-- Task to carry out --
Starting at the top of the entries below, set down each line exactly as written, and stop after the line containing "scene.camera = cam".

-- Items --
(begin)
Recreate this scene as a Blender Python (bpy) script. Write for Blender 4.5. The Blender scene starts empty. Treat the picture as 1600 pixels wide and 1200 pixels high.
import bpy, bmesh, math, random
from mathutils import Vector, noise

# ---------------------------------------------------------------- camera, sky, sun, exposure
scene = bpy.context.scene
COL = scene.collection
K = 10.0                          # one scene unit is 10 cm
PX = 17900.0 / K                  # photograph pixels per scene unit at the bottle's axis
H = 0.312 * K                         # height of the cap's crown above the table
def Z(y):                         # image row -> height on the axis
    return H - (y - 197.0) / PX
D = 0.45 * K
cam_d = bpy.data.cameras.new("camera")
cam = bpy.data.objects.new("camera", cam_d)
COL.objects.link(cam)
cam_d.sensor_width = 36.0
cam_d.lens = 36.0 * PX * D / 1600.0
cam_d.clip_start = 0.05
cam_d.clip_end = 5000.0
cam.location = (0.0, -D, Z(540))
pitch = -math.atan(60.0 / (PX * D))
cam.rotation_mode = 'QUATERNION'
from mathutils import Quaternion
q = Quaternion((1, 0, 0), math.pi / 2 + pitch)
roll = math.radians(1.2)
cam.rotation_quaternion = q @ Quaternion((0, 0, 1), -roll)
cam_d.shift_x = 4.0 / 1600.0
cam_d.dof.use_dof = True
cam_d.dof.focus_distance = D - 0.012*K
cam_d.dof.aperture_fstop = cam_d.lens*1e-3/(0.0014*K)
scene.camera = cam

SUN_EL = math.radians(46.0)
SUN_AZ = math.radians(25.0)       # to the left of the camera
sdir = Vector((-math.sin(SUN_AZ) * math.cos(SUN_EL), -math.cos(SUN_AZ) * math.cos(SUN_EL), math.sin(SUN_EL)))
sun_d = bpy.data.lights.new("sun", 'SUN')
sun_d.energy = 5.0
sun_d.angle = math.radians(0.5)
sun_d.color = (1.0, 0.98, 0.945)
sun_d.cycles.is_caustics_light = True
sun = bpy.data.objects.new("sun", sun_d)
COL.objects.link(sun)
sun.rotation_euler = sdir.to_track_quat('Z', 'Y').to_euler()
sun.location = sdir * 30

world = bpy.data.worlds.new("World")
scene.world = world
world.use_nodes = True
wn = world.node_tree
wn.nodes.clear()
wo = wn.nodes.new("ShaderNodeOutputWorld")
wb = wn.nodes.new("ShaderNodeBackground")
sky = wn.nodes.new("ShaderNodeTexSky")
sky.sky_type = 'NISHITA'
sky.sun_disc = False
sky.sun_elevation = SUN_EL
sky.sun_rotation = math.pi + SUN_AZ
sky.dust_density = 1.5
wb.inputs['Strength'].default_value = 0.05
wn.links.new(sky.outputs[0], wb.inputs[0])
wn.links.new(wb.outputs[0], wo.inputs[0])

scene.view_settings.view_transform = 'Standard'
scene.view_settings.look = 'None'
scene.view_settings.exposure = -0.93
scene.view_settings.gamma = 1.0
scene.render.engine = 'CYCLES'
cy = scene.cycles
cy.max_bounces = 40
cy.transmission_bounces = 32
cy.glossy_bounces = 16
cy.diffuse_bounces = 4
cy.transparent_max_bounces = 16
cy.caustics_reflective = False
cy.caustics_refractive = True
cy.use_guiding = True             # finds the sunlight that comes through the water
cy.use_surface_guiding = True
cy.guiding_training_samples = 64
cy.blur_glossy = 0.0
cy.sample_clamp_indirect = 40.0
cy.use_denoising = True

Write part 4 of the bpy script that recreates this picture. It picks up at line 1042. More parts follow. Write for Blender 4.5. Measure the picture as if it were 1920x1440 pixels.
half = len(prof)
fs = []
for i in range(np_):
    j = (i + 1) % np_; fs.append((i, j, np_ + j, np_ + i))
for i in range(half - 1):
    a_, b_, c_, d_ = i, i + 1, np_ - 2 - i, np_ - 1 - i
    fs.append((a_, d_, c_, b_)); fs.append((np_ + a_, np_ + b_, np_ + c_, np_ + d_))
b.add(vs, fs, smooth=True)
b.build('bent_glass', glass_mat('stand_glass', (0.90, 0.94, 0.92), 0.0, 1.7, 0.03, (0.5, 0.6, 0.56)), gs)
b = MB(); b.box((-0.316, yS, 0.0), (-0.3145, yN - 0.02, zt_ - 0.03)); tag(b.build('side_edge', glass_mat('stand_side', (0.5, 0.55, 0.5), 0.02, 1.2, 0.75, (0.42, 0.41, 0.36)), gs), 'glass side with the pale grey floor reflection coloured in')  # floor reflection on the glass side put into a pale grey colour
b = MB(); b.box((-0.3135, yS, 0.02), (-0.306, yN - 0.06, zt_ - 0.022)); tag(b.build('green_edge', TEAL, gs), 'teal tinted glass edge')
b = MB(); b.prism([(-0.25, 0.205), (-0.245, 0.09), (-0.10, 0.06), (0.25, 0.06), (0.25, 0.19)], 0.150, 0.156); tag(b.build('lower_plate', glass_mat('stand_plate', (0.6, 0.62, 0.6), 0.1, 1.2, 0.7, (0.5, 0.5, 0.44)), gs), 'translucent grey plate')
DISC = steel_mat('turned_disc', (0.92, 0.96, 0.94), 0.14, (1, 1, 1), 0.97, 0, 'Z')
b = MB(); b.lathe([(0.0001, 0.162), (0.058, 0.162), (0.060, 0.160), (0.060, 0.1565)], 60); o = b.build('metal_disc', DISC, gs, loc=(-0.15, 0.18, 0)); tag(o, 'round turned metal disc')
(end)
-- Solution to the problem --
Recreate this scene as a Blender Python (bpy) script. Write for Blender 4.5. The Blender scene starts empty. Treat the picture as 1600 pixels wide and 1200 pixels high.
import bpy, bmesh, math, random
from mathutils import Vector, noise

# ---------------------------------------------------------------- camera, sky, sun, exposure
scene = bpy.context.scene
COL = scene.collection
K = 10.0                          # one scene unit is 10 cm
PX = 17900.0 / K                  # photograph pixels per scene unit at the bottle's axis
H = 0.312 * K                         # height of the cap's crown above the table
def Z(y):                         # image row -> height on the axis
    return H - (y - 197.0) / PX
D = 0.45 * K
cam_d = bpy.data.cameras.new("camera")
cam = bpy.data.objects.new("camera", cam_d)
COL.objects.link(cam)
cam_d.sensor_width = 36.0
cam_d.lens = 36.0 * PX * D / 1600.0
cam_d.clip_start = 0.05
cam_d.clip_end = 5000.0
cam.location = (0.0, -D, Z(540))
pitch = -math.atan(60.0 / (PX * D))
cam.rotation_mode = 'QUATERNION'
from mathutils import Quaternion
q = Quaternion((1, 0, 0), math.pi / 2 + pitch)
roll = math.radians(1.2)
cam.rotation_quaternion = q @ Quaternion((0, 0, 1), -roll)
cam_d.shift_x = 4.0 / 1600.0
cam_d.dof.use_dof = True
cam_d.dof.focus_distance = D - 0.012*K
cam_d.dof.aperture_fstop = cam_d.lens*1e-3/(0.0014*K)
scene.camera = cam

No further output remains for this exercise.